Need to know
Bo | Exodus 10:1-13:16
Oh happy day! It’s an election year, and we might wonder if Judaism has any advice for the candidates as they go about presenting the issues.
Actually, it does — in this week’s parsha, as it happens. The concern that we cultivate an educated public emerges from a studied comparison of how God communicates with Moses and how Moses, in turn, informs the people.
Beginning with the plagues, Nahmanides measures the relative mass of words used for each communication and concludes, “Torah speaks briefly of what God says to Moses, but elaborates on what Moses says to the people.” The closer to the top you are, the more you already know, and the less you must be told. People farther down the communication chain require more detailed explanation, since they are in no position to understand the issues without extended elaboration.

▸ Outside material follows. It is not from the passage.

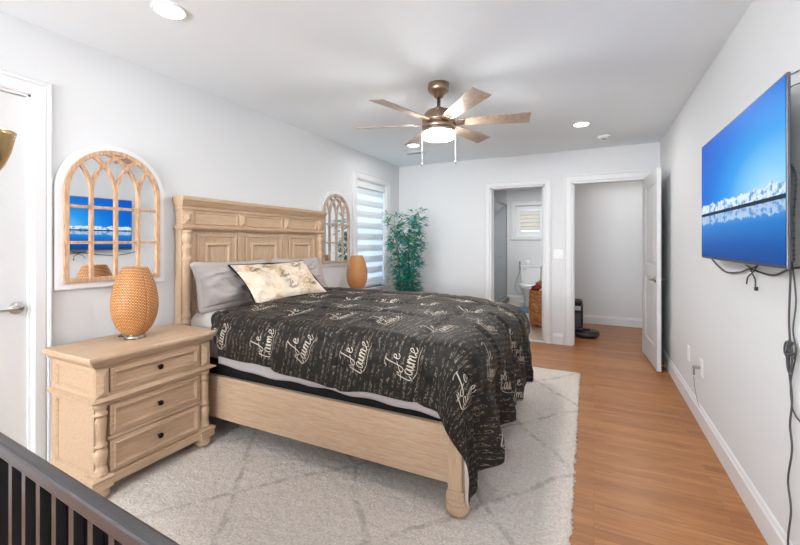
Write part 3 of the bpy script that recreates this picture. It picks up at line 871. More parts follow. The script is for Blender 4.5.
# ------------------------------------------------------------------ arched mirrors
def arch_outline(yc, w, z0, zs, n=28):
    r = w / 2; p = [(yc - r, z0), (yc + r, z0)]
    for i in range(n + 1):
        a = pi * i / n; p.append((yc + r * cos(a), zs + r * sin(a)))
    return p
def arch_mirror(yc, pale=False):
    z0, zs, w = 1.058, 1.580, .524
    t = thing('arched_mirror', (XL, yc, 1.02), 'arched wall mirror with gothic wooden tracery, above the near nightstand', 'mirror', 'matching arched window mirrors')
    def flat(poly, x0, x1): return MB().prism(poly, 0, x0, x1)
    zc = zs
    po = arch_outline(yc, w + .072, z0 - .036, zs)
    flat(po, XL + .001, XL + .018).build('backing_board', M['trim'], t, bevel=.003)
    pm = arch_outline(yc, w - .02, z0 + .01, zs)
    flat(pm, XL + .0182, XL + .0205).build('mirror_glass', M['mirror'], t)
    wood = M['worn_pale'] if pale else M['worn']
    # outer frame
    a = arch_outline(yc, w, z0, zs); b = arch_outline(yc, w - .05, z0 + .025, zs)
    vs = [(XL + .0185, y, z) for y, z in a] + [(XL + .0185, y, z) for y, z in b] + [(XL + .036, y, z) for y, z in a] + [(XL + .036, y, z) for y, z in b]
    n = len(a); fs = []
    for i in range(n):
        j = (i + 1) % n
        fs += [(i, j, n + j, n + i), (2 * n + i, 2 * n + j, 3 * n + j, 3 * n + i), (i, j, 2 * n + j, 2 * n + i), (n + i, n + j, 3 * n + j, 3 * n + i)]
    MB().add(vs, fs).build('outer_frame', wood, t, bevel=.002)
    R_ = w / 2 - .0125; bw = .0085
    def strip(pts, x1=.033, width=bw):
        mm = MB(); L = []; k = len(pts)
        for i, (y, z) in enumerate(pts):
            y0_, z0_ = pts[max(i - 1, 0)]; y1_, z1_ = pts[min(i + 1, k - 1)]
            dy, dz = y1_ - y0_, z1_ - z0_; l = hypot(dy, dz) or 1
            L.append((y - dz / l * width, z + dy / l * width, y + dz / l * width, z - dy / l * width))
        vs = []
        for (a1, b1, a2, b2) in L: vs += [(XL + .0205, a1, b1), (XL + .0205, a2, b2), (XL + x1, a2, b2), (XL + x1, a1, b1)]
        fs = []
        for i in range(k - 1):
            for q in range(4): fs.append((i * 4 + q, i * 4 + (q + 1) % 4, (i + 1) * 4 + (q + 1) % 4, (i + 1) * 4 + q))
        fs += [(0, 1, 2, 3), ((k - 1) * 4, (k - 1) * 4 + 1, (k - 1) * 4 + 2, (k - 1) * 4 + 3)]
        return mm.add(vs, fs)
    mus = [yc - w / 4 + .003, yc, yc + w / 4 - .003]
    for my in mus: strip([(my, z0 + .02), (my, zs)]).build('mullion', wood, t)
    for zz in (1.286, 1.492): strip([(yc - w / 2 + .02, zz), (yc + w / 2 - .02, zz)], .0338).build('glazing_bar', wood, t)
    k = 0
    for my in mus:
        for sg in (-1, 1):
            c = my + sg * R_; pts = []
            for i in range(60):
                a_ = (pi / 2) * i / 48
                y = c - sg * R_ * cos(a_); z = zs + R_ * sin(a_)
                if hypot(y - yc, z - zs) > w / 2 - .014 or a_ > pi * .9: break
                pts.append((y, z))
            strip(pts, .0325 + .0003 * k).build('tracery_arc', wood, t); k += 1
    return t
mr = arch_mirror(1.395); mr.rotation_euler.z = radians(-2.5); mr.location.x += .014
tag(arch_mirror(3.715, True), 'arched wall mirror with gothic tracery beyond the bed, beside the window')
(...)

When God speaks to Moses, v’dai l’hahima b’remiza, “a word to the wise is sufficient.” Interpreting God’s will to the public takes Moses much longer.
The same pattern emerges in God’s command to celebrate Passover. There too, God commands Moses briefly, but counts on Moses to provide detail to the Israelites.

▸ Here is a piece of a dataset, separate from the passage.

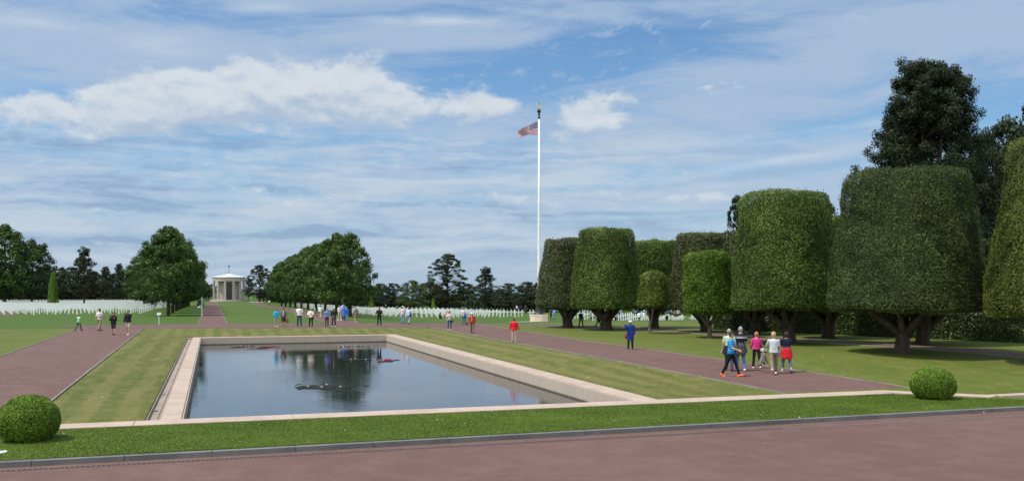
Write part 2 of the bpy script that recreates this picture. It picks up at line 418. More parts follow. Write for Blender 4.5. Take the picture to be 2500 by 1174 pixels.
EDG += [(Q([(211, 794.5), (487, 791.6)]), 1), (Q([(555, 791.4), (812, 790)]), 1), (Q([(884, 789.8), (1163, 789.4)]), 1), (CB[2:], 1)]
def xl(x, y0, y1, n=40): return [Vector((x, y0 + (y1 - y0) * k / n, 0)) for k in range(n + 1)]
sheet('path', xl(-1.35, 96, 330), xl(1.45, 96, 330), M_ASPH, .024); EDG += [(xl(-1.35, 98, 325), 0), (xl(1.45, 98, 325), 0)]
sheet('path', xl(11.6, 93, 330), xl(14.6, 93, 330), M_ASPH, .030); EDG += [(xl(11.6, 97.5, 325), 0), (xl(14.6, 96.5, 325), 0)]
sheet('path', Q([(0, 764.5), (58, 767)]), Q([(0, 771), (30, 769.5), (58, 767.3)]), M_ASPH, .03)
NA, NB = Q([(1163, 790.5), (1400, 793.5), (1560, 801.5), (1690, 810.5), (1948, 828), (2497, 864), (2900, 889)]), Q([(1163, 792), (1400, 797), (1560, 805), (1690, 814), (1948, 833.5), (2497, 873.5), (2900, 901)])
sheet('path', NA, NB, M_ASPH, .030); EDG += [(NA, 0), (NB, 0)]
for i, (l, big) in enumerate(EDG): ribbon('path_edging', l, .065 if big else .05, .05, M_EDGE)
# ---- near strip: lawn slab, coping band, granite kerb, drain
gy0, gy1 = 24.05, 28.95
def slab(name, poly, z0, z1, mat):
    n = len(poly); V = [(x, y, z0) for x, y in poly] + [(x, y, z1) for x, y in poly]
    Fc = [tuple(range(n, 2 * n)), tuple(range(n))[::-1]] + [(i, (i + 1) % n, n + (i + 1) % n, n + i) for i in range(n)]
    o = mesh_obj(name, V, Fc, mat); o['kind'] = 'structure'; return o
slab('lawn', [(-16, gy0), (30.1, 24.62), (28.9, 26.0), (27.95, 26.75), (26.3, 28.2), (25.4, gy1), (-16, gy1)], -.56, CZ, M_STRIP)
slab('lawn', [(28.35, 27.35), (60, 27.9), (60, 29.7), (25.0, 29.7), (26.3, 29.2)], -.56, -.392, M_GRASS)
mb = MB()
x = -16.0; rnd = random.Random(4)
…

The full paradigm for communication arrives later in this parsha, with the model of “the four sons.” Once again, God explains Passover to Moses briefly because (Nahmanides would have pointed out) Moses is already in God’s inner circle. Not so the populace at large, who need elaboration. And they are closer to the original event than their descendants will be — hence the need for even greater specificity as the generations go by, to the point where we get a detailed account of four modes of explanation for every type of audience: the wise, the simple, the evil, and those who have no idea what to ask about.

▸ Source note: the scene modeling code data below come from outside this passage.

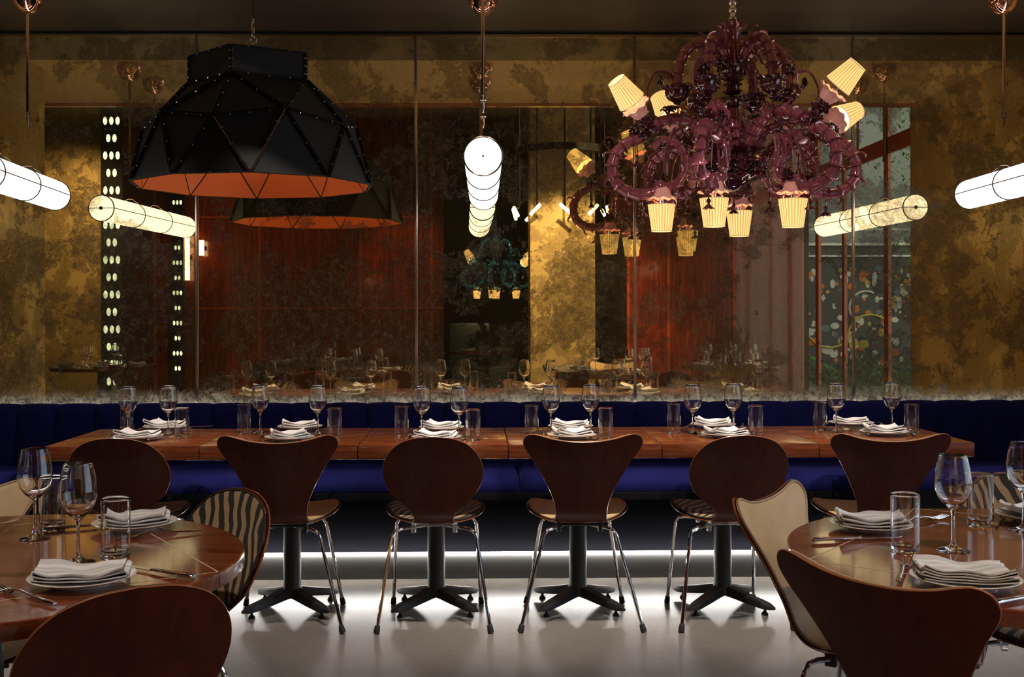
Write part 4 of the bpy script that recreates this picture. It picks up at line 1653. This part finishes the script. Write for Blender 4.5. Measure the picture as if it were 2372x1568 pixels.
# the hidden sides of the two foreground tables, reflected too
for (cx, cy), nm, angs in ((LT, lt, (150, 225)), (RT, rt, (-42, -12))):
    for k, a_ in enumerate(angs):
        th_ = math.radians(a_)
        side = ('outer front', 'outer rear')[k] if nm == rt else ('outer rear', 'outer front')[k]
        wine.put((cx + .25 * math.cos(th_ + .8), cy + .25 * math.sin(th_ + .8), HT), 0, 'wine glass on the %s side of the %s, reflected in the mirror' % (side, nm))
        tumb.put((cx + .36 * math.cos(th_ - .35), cy + .36 * math.sin(th_ - .35), HT), 0, 'tumbler on the %s side of the %s, reflected in the mirror' % (side, nm))

# ================================================================== things only the mirror shows
# ring chandelier round the gold pillar
rc = thing('ring_chandelier', 'large dark metal ring light hung round the gold pillar, reflected', 'chandelier', (.935, .33, 0))
rb = MB()
RR = .50
n = 72
for z0, z1, r0, r1 in ((2.98, 3.055, RR, RR + .012),):
    vs = []
    for i in range(n):
        a_ = 2 * PI * i / n
        for r, z in ((r0, z0), (r1, z0), (r1, z1), (r0, z1)):
            vs.append((r * math.cos(a_), r * math.sin(a_), z))
    rb.add(vs, [(i * 4 + j, ((i + 1) % n) * 4 + j, ((i + 1) % n) * 4 + (j + 1) % 4, i * 4 + (j + 1) % 4) for i in range(n) for j in range(4)])
rb.build('ring', M['dark_bronze'], rc, sharp=40)
for k in range(10):
    a_ = 2 * PI * k / 10 + .3
    p = Vector((math.cos(a_) * (RR - .02), math.sin(a_) * (RR - .02), 0))
    o = Vector((math.cos(a_), math.sin(a_), 0))
    s = Vector((-math.sin(a_), math.cos(a_), 0)) * (1 if k % 2 else -1)
    r_ = MB()
    r_.tube([p + Vector((0, 0, 4.35)), p + Vector((0, 0, 2.42)), p + o * .03 + Vector((0, 0, 2.37))], .011, 8)
    ro = r_.build('rod', M['dark_bronze'], rc)
    q = p + o * .04 + Vector((0, 0, 2.36))
    MB().tube([q - s * .06 + Vector((0, 0, .05)), q + s * .06 - Vector((0, 0, .05))], .018, 12).build('lit_tube', M['small_tube'], ro)
chandelier('smaller teal blue glass chandelier with yellow shades, seen only in the mirror', 'teal', (.30, -3.4, -.07), .93, .5, False, 4.42 / .93)
# dark green booth far back
gb = thing('green_booth', 'dark green leather booth seat far back, seen in the mirror', 'booth', (.5, -4.9, 0))
MB().bbox(-.9, 1.1, -.12, .0, .3, 1.12, .03).build('backrest', M['green_leather'], gb)
MB().bbox(-.9, 1.1, 0, .5, .1, .47, .03).build('seat', M['green_leather'], gb)
# upright lit tubes on the red wall
for k, (px_, z0, z1) in enumerate(((437, 1.72, 2.33), (470, 2.05, 2.25))):
    X = (px_ - 1100) * (12.5 + 2.5) / FPX
    v = thing('tube_sconce', ('long' if k == 0 else 'short') + ' upright lit glass tube reflected beside the left mirror seam', 'wall light', (X, -2.5, 0))
    MB().tube([(0, 0, z0), (0, 0, z1)], .032, 16).build('lit_tube', M['small_tube'], v)
    MB().bbox(-.03, .03, -.085, -.02, (z0 + z1) / 2 - .03, (z0 + z1) / 2 + .03, .004).build('bracket', M['dark_bronze'], v)
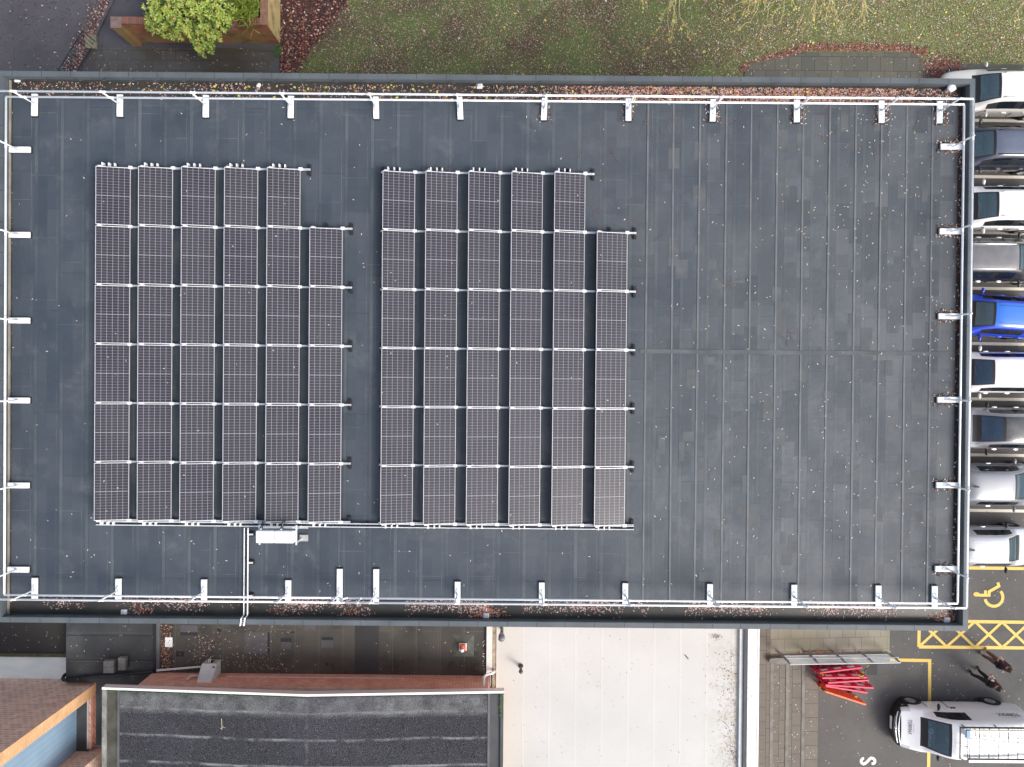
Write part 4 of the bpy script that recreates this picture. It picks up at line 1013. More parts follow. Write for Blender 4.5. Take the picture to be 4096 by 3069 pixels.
# stacked plastic barriers
M['red'] = plain('red_plastic', (.66,.03,.085), .42, var=.12)
M['orange'] = plain('orange_plastic', (.92,.15,.045), .42, var=.08)
M['chev_w'] = plain('reflective_white', (.78,.74,.76), .4)
M['chain'] = plain('yellow_warning_chain', (.72,.52,.03), .5)
def barrier(label, px, py, ang, L=1.86, mat='red', chev=True, lean=.0, slats=False, bot=None):
    zt_ = 1.0; c = W(px, py, zt_); o = thing('plastic_barrier', label, 'barrier', (c.x,c.y,0), R(ang), 'plastic barriers stacked by the railing')
    m = MB(); T = .028
    def bb(u0,u1,v0,v1,t=T,dy=0): m.bbox(u0+c.x, c.y-t+dy, v0, u1+c.x, c.y+t+dy, v1, .008, 1)
    h = L/2
    bb(-h,h,.90,1.0,.034); bb(-h,h,.12,.24); bb(-h,h,.62,.68) if not slats else None
    bb(-h,-h+.10,.20,.95); bb(h-.10,h,.20,.95)
    if slats:
        for k in range(12):
            x = -h+.16+k*(L-.32)/11; m.xbox((c.x+x,c.y,.56),(.035,0,.02),(0,T*.7,0),(-.06,0,.36))
    else:
        n = 6
        for k in range(1, n):
            x = -h+k*L/n; bb(x-.055,x+.055,.22,.92)
        bb(-h,h,.66,.90,.012)
    bb(-h-.05,-h+.02,.72,.82,.02); bb(h-.02,h+.05,.30,.40,.02); bb(-h-.05,-h+.02,.30,.40,.02); bb(h-.02,h+.05,.72,.82,.02)
    m.build('panel', M[mat], o)
    f = MB()
    for s in (-1,1): f.bbox(c.x+s*(h-.25)-.05,c.y-.09,0,c.x+s*(h-.25)+.05,c.y+.09,.12,.015,1)
    f.build('foot', M['black'], o)
    if chev:
        w = MB()
        for k in (-.58,-.02,.54):
            for s in (-1,1): w.box(c.x+k-.14,c.y+s*.0285,.70,c.x+k+.14,c.y+s*.031,.88)
        w.build('reflective_strip', M['chev_w'], o)
    o.rotation_euler[0] = R(lean)
    return o
BB = lambda x, y: (2950+x*.40369, 2400+y*.40369)
barrier('red plastic barrier closest to the mesh railing', *BB(1020,717), 7.5, lean=-4)
barrier('red barrier with chevron strip, second from the railing', *BB(1062,774), 1.2)
barrier('red barrier with chevron strip, third from the railing', *BB(1102,811), 4.2, L=1.7)
barrier('red barrier with chevron strip, fourth from the railing', *BB(1112,860), -3.0, L=2.0)
barrier('red barrier squeezed against the orange one', *BB(1082,889), -8.6, L=1.75)
barrier('orange plastic barrier with slanted slats, outermost of the stack', *BB(1070,974), -17.5, L=1.8, mat='orange', chev=False, slats=True)
def chain(label, pts, r=.016):
    o = thing('warning_chain', label, 'chain', tuple(pts[0]))
    m = MB(); k_ = MB(); tot = 0
    for a, b in zip(pts, pts[1:]):
        L = (b-a).length; d = (b-a).normalized(); n = max(1, int(L/.045))
        for i in range(n):
            (m if int((tot+i*.045)/.22) % 2 else k_).tube([a+d*L*i/n, a+d*L*(i+.8)/n], r, 5)
        tot += L
    m.build('link', M['chain'], o, kind='stuff'); k_.build('dark_link', M['black'], o, kind='stuff')
chain('yellow and black warning chain from the railing to the red barriers', [W(2980+1700*.29837,2500+500*.29837,1.4),W(2980+1640*.29837,2500+560*.29837,1.1),W(2980+1575*.29837,2500+650*.29837,1.0)])
def heap(label, cx_, cy_, z, n, sp):
    p = W(2980+cx_*.29837, 2500+cy_*.29837, z); pts = []; rr = random.Random(int(cx_))
    for k in range(n): pts.append(p+Vector((rr.uniform(-sp,sp),rr.uniform(-sp,sp)*.6,rr.uniform(-.05,.10))))
    chain(label, pts, .018)
heap('heaped yellow chain over the second red barrier, by the drain cover', 1550,680,1.05,9,.12)
heap('heaped yellow chain at the stepped end of the red barriers', 1030,670,1.05,9,.13)
p0 = W(2980+975*.29837,2500+800*.29837,.55); p1 = W(2980+1075*.29837,2500+890*.29837,1.05)
chain('yellow chain trailing down the end of the orange barrier', [p0+(p1-p0)*k/8+Vector((random.uniform(-.07,.07),random.uniform(-.07,.07),.03)) for k in range(9)], .022)
p0 = W(2980+1410*.29837,2500+930*.29837,1.03); p1 = W(2980+1510*.29837,2500+980*.29837,1.03)
chain('yellow chain on the free end of the orange barrier', [p0+(p1-p0)*k/6+Vector((random.uniform(-.05,.05),random.uniform(-.05,.05),0)) for k in range(7)], .02)

# ------------------------------------------------------------------ planter walls and the black hand railing at the north-west
hp_ = 1.58
pl = thing('planter_wall', 'tall mossy red brick planter wall with brick capping and end pier', 'wall', (-12,15,0))
py0 = WY(560,171,0); py1 = py0+.24
pcx0, pcx1 = WX(531,186,0), WX(568,186,0); pcy0 = WY(545,187,0)
wxe = WX(1121,178,0); wys = WY(1121,179,0)
MB().box(pcx1,py0,0,wxe-.005,py1,hp_).build('wall', M['brick_moss'], pl)
MB().box(pcx0+.004,pcy0+.004,0,pcx1-.004,py1+.0,hp_-.001).build('pier', M['brick_moss'], pl)
MB().box(wxe-.24,py1+.001,0,wxe-.004,26,hp_).build('return_wall', M['brick_sun'], pl)
MB().box(wxe-.003,py0,0,wxe,26,hp_-.002).build('return_face', M['brick_sun'], pl)
MB().box(pcx1,py0-.012,hp_+.001,wxe-.2,py1+.03,hp_+.075).build('capping', M['cap'], pl)
MB().box(wxe-.27,py0-.012,hp_+.001,wxe+.012,26,hp_+.077).build('capping', plain('brick_cap_plain', (.24,.125,.09), .85, var=.25, sc=6), pl)
MB().bbox(pcx0-.02,pcy0-.02,hp_+.001,pcx1+.03,py1+.03,hp_+.08,.01).build('pier_cap', plain('pier_cap', (.22,.15,.13), .85, var=.2, sc=5), pl)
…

The lower down you are, the more you need to know and the greater the obligation of those in the loop to include you as a fully knowledgeable participant.
That is why the Talmud devotes page after page to dense argument around different ways of asking how a given ruling arises; why, also, Maimonides searches for the reason behind each and every mitzva; and why rabbinic literature never tires of writing commentary after commentary — even commentaries to the commentaries! Judaism thrives on full disclosure; God revels in a learned population.
We are increasingly enmeshed nowadays in information, but all of our own streaming, texting, and tweeting cannot guarantee the informed electorate that Jewish wisdom envisions. We have a need and a right to know, but as long as candidates for public office shroud their views in simplistic obfuscations, we shall have no enlightenment whatever.
“Say little and do much,” the rabbis cautioned each other, knowing they were at the top of the information chain, like the cabinet members in Washington and councils of our local townships. As for the rest of us — the citizens who depend on the cabinet and the councils — those who seek our votes had better level with us. For we are today’s four sons and daughters, the children who ask our elders “Why?” and have a rightful “need to know.”